What is needed: Take the material and output all of it exactly.

Data segment:
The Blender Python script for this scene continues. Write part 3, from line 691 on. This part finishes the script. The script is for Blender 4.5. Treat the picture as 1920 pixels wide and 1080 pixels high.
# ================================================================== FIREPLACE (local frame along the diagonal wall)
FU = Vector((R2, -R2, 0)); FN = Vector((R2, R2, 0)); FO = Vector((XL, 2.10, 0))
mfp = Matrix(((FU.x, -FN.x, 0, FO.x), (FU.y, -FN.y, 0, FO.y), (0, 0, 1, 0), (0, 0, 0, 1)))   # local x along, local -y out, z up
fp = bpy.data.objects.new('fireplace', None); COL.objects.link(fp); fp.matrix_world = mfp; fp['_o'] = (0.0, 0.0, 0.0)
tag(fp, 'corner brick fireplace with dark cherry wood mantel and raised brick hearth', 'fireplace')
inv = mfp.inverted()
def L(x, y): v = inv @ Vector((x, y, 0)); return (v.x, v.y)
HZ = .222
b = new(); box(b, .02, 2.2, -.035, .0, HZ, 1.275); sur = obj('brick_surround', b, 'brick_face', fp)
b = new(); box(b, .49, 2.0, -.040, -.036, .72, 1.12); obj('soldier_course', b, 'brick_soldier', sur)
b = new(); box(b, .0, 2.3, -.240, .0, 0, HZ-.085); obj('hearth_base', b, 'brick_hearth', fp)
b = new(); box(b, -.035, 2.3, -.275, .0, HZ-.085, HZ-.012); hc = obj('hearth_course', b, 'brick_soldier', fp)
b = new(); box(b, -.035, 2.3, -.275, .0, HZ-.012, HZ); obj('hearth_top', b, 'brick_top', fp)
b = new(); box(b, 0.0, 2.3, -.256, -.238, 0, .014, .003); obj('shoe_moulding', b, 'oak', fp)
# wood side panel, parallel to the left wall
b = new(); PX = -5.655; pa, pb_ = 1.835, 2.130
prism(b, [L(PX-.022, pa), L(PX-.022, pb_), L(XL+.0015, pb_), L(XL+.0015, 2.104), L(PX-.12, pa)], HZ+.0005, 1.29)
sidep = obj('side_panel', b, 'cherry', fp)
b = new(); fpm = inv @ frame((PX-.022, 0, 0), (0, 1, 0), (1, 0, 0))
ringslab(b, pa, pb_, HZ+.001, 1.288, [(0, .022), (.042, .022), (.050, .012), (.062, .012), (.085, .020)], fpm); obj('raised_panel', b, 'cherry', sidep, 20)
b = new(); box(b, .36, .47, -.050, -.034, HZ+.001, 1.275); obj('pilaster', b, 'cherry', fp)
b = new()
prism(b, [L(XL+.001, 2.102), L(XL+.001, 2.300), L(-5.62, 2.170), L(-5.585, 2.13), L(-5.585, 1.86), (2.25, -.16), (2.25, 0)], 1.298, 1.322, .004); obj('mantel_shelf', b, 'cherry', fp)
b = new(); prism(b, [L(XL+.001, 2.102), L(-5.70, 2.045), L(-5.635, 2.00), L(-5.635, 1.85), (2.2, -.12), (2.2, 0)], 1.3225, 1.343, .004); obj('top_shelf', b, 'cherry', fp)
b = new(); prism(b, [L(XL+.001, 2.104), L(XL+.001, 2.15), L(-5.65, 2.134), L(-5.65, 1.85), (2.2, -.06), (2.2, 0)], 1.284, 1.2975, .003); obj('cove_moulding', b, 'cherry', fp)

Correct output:
The Blender Python script for this scene continues. Write part 3, from line 691 on. This part finishes the script. The script is for Blender 4.5. Treat the picture as 1920 pixels wide and 1080 pixels high.
# ================================================================== FIREPLACE (local frame along the diagonal wall)
FU = Vector((R2, -R2, 0)); FN = Vector((R2, R2, 0)); FO = Vector((XL, 2.10, 0))
mfp = Matrix(((FU.x, -FN.x, 0, FO.x), (FU.y, -FN.y, 0, FO.y), (0, 0, 1, 0), (0, 0, 0, 1)))   # local x along, local -y out, z up
fp = bpy.data.objects.new('fireplace', None); COL.objects.link(fp); fp.matrix_world = mfp; fp['_o'] = (0.0, 0.0, 0.0)
tag(fp, 'corner brick fireplace with dark cherry wood mantel and raised brick hearth', 'fireplace')
inv = mfp.inverted()
def L(x, y): v = inv @ Vector((x, y, 0)); return (v.x, v.y)
HZ = .222
b = new(); box(b, .02, 2.2, -.035, .0, HZ, 1.275); sur = obj('brick_surround', b, 'brick_face', fp)
b = new(); box(b, .49, 2.0, -.040, -.036, .72, 1.12); obj('soldier_course', b, 'brick_soldier', sur)
b = new(); box(b, .0, 2.3, -.240, .0, 0, HZ-.085); obj('hearth_base', b, 'brick_hearth', fp)
b = new(); box(b, -.035, 2.3, -.275, .0, HZ-.085, HZ-.012); hc = obj('hearth_course', b, 'brick_soldier', fp)
b = new(); box(b, -.035, 2.3, -.275, .0, HZ-.012, HZ); obj('hearth_top', b, 'brick_top', fp)
b = new(); box(b, 0.0, 2.3, -.256, -.238, 0, .014, .003); obj('shoe_moulding', b, 'oak', fp)
# wood side panel, parallel to the left wall
b = new(); PX = -5.655; pa, pb_ = 1.835, 2.130
prism(b, [L(PX-.022, pa), L(PX-.022, pb_), L(XL+.0015, pb_), L(XL+.0015, 2.104), L(PX-.12, pa)], HZ+.0005, 1.29)
sidep = obj('side_panel', b, 'cherry', fp)
b = new(); fpm = inv @ frame((PX-.022, 0, 0), (0, 1, 0), (1, 0, 0))
ringslab(b, pa, pb_, HZ+.001, 1.288, [(0, .022), (.042, .022), (.050, .012), (.062, .012), (.085, .020)], fpm); obj('raised_panel', b, 'cherry', sidep, 20)
b = new(); box(b, .36, .47, -.050, -.034, HZ+.001, 1.275); obj('pilaster', b, 'cherry', fp)
b = new()
prism(b, [L(XL+.001, 2.102), L(XL+.001, 2.300), L(-5.62, 2.170), L(-5.585, 2.13), L(-5.585, 1.86), (2.25, -.16), (2.25, 0)], 1.298, 1.322, .004); obj('mantel_shelf', b, 'cherry', fp)
b = new(); prism(b, [L(XL+.001, 2.102), L(-5.70, 2.045), L(-5.635, 2.00), L(-5.635, 1.85), (2.2, -.12), (2.2, 0)], 1.3225, 1.343, .004); obj('top_shelf', b, 'cherry', fp)
b = new(); prism(b, [L(XL+.001, 2.104), L(XL+.001, 2.15), L(-5.65, 2.134), L(-5.65, 1.85), (2.2, -.06), (2.2, 0)], 1.284, 1.2975, .003); obj('cove_moulding', b, 'cherry', fp)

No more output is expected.